Apple argues sideloading apps would open iPhone users to scams, security risks and more

The US Government is currently discussing a law that would require Apple to open up their App Store to third-parties, and in response, Apple released a report that explains why the law would terrible for iPhone users. The company argues that opening up the store would lead to scenarios where “consumer privacy, device security, and innovation” are harmed.

Over the past year, Apple has faced an increasing amount of pressure and scrutiny over their ‘monopolistic’ control over the App Store, which is currently the only platform to install apps on iOS and iPadOS. There is also an ongoing trial between Epic Games and Apple, where the two companies are battling over the 30% cut that Apple takes from App Store revenue from developers.
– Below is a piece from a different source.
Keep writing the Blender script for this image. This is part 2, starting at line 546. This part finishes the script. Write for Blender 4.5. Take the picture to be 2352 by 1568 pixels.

If the law does get passed, Apple will be required to make major changes to their ecosystem and App Store policies, which understandably is something they are not willing to do. To support their argument, they released a 16-page report that details all the benefits their users enjoy, thanks to the work that Apple does for the App Store. These benefits include reviewing apps, protecting users from potential scams, malware, fraudulent transactions and keeps user data safe and private.

The report goes on to give many examples of why side-loading apps in the iPhone ecosystem would be a bad idea, such as a child bypassing parental restrictions by side-loading age-inappropriate games.

On Apple’s website, they said:

Allowing sideloading would degrade the security of the iOS platform and expose users to serious security risks not only on third-party app stores, but also on the App Store. Because of the large size of the iPhone user base and the sensitive data stored on their phones — photos, location data, health and financial information — allowing sideloading would spur a flood of new investment into attacks on the platform.